• **GIVEN PROBLEM**
Within the material below, find each line bearing the word "scene" and present it.
>> Start
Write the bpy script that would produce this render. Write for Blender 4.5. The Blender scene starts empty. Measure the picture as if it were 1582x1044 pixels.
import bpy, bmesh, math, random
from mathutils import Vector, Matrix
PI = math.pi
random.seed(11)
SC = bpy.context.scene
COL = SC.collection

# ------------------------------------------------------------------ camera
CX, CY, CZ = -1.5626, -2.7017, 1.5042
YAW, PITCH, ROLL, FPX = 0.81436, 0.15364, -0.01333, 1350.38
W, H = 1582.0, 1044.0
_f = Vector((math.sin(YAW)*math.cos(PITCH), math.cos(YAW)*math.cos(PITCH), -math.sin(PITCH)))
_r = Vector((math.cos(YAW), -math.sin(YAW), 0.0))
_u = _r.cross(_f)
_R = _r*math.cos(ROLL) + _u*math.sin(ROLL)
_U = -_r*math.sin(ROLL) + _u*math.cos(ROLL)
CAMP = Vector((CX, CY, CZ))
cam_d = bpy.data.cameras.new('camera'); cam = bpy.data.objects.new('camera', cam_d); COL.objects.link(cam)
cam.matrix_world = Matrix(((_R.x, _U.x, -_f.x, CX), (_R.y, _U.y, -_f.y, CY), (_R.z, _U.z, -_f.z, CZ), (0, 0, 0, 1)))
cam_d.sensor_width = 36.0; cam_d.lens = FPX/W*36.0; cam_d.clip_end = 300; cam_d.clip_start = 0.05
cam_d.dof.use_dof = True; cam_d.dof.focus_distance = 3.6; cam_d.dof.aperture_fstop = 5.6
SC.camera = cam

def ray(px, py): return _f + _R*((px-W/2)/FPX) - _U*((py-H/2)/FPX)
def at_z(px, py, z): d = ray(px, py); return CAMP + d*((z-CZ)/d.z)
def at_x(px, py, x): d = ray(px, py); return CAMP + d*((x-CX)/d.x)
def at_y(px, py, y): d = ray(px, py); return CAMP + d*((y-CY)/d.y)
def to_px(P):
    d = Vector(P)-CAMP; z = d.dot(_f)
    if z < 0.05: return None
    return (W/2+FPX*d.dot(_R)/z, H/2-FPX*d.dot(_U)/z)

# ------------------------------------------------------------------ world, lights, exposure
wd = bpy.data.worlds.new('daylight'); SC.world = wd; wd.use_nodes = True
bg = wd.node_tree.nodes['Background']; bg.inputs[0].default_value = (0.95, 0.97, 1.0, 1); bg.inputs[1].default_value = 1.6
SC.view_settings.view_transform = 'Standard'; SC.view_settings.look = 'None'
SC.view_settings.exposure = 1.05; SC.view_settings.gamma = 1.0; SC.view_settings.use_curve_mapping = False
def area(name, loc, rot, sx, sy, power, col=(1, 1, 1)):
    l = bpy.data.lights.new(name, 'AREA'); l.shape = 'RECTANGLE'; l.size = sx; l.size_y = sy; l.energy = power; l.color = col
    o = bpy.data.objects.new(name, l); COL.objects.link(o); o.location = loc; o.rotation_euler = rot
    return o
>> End
• **RESULT**
Write the bpy script that would produce this render. Write for Blender 4.5. The Blender scene starts empty. Measure the picture as if it were 1582x1044 pixels.
SC = bpy.context.scene